I am one who believes that the contextualisation - on both personal and interest group levels - of information in a bound printed product is set to be one of the next big things. If that’s Printernet then yes, it’s useful.
March 26th, 2009 at 4:36 am edit
Andy-
And I thought I coined the term. lol. Just goes to show that there are no new ideas, just different implementations in different places! If someone in Australia thought it was a good word, and I thought it was a good word here in New York. It might actually be a good word.
At any rate, my sense is that if the term is used not merely for marketing, but as a guide for strategy it works. It means that local printers become eager to make connections, instead of trying to go it alone.
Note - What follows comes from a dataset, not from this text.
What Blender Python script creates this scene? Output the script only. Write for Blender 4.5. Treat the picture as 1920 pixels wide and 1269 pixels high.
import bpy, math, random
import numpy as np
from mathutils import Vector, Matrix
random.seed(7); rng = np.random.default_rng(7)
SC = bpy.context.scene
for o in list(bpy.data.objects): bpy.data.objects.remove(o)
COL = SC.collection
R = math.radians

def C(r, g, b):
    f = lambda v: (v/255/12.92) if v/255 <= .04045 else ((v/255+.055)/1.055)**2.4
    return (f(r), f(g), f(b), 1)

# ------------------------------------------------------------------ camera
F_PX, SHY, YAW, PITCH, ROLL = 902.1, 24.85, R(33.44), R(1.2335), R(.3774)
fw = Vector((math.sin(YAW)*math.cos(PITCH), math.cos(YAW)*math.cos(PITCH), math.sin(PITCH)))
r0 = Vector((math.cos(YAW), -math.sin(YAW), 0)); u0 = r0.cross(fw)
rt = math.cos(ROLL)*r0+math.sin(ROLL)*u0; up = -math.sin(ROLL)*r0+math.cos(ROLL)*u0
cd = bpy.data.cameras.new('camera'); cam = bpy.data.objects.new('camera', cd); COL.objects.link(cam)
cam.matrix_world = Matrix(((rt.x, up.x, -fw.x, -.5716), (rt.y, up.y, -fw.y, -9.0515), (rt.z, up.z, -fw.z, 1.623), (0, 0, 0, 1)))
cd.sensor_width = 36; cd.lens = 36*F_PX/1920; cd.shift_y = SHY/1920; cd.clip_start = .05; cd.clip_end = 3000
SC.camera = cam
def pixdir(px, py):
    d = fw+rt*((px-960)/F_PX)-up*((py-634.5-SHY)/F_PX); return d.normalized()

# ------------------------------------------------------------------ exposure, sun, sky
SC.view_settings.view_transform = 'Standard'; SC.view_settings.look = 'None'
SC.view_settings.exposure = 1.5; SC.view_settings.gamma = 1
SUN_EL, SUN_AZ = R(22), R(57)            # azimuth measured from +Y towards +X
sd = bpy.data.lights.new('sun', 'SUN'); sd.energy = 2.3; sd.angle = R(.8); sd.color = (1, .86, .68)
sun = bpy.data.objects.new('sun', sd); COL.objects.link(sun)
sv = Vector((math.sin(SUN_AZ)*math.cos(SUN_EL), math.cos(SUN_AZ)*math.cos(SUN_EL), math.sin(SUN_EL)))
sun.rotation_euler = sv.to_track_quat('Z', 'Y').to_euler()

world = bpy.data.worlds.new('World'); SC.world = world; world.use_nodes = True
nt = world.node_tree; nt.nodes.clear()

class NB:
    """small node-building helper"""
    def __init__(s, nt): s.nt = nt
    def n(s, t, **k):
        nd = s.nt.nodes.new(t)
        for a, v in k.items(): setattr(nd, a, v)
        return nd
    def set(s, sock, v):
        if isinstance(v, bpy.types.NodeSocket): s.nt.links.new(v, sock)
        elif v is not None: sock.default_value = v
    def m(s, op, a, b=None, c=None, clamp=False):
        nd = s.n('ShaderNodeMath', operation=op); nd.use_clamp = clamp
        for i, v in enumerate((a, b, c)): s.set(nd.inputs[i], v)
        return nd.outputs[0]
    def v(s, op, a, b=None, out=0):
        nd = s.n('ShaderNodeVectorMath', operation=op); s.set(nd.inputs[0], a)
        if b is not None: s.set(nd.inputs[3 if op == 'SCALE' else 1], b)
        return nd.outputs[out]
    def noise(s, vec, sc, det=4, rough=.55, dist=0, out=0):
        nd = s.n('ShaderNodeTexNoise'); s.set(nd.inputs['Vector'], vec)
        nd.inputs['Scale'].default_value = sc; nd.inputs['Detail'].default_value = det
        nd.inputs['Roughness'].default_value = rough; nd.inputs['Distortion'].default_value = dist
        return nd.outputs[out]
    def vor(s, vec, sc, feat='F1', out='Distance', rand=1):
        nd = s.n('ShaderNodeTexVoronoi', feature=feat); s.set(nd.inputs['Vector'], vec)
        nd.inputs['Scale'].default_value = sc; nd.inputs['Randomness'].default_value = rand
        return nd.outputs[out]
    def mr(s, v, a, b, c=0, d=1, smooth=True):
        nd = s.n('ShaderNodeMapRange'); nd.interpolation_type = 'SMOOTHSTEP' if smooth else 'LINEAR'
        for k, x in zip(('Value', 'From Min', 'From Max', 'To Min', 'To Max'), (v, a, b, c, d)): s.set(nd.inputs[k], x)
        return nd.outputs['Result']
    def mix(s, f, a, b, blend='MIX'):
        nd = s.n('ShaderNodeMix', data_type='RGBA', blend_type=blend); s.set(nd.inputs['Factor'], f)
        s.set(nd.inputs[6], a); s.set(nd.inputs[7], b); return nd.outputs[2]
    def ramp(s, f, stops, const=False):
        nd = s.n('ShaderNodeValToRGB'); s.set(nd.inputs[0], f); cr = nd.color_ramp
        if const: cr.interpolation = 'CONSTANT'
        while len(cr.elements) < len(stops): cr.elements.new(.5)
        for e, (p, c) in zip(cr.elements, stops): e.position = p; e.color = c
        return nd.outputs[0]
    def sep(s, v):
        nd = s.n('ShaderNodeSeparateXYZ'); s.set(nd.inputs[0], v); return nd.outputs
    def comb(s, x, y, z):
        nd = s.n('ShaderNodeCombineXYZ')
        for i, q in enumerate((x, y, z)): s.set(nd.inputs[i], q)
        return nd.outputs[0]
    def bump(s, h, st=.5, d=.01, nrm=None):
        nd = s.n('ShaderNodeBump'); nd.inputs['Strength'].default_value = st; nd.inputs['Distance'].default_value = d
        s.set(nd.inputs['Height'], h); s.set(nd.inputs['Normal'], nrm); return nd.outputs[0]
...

It means that the vendors see that they are part of much greater media ecosystem that implies they can’t go it alone.
With the coming to market of mass customization technology, it means the beginning of the end of one size fits all Print. The under appreciated opportunity is the ability of Print to communicate with groups of people, with micro versioning, instead of focusing on 1 to 1 in the service of direct mail on steroids.
I’m seeing:
Relevant content printed and distributed by local PSP’s as bi monthly “stay in front of the customer” newsletter? newspaper? poster? And every once in a while a book?
It could be:
Corporate communication to stockholders directly that by passes the “busyness press.”. Or the latest print stories from Australia, India or Europe. Or industry specific content - marketing? advertising? education? etc etc
Or the good news about people on the ground with innovative solutions, as one finds in the Christian Science Monitor.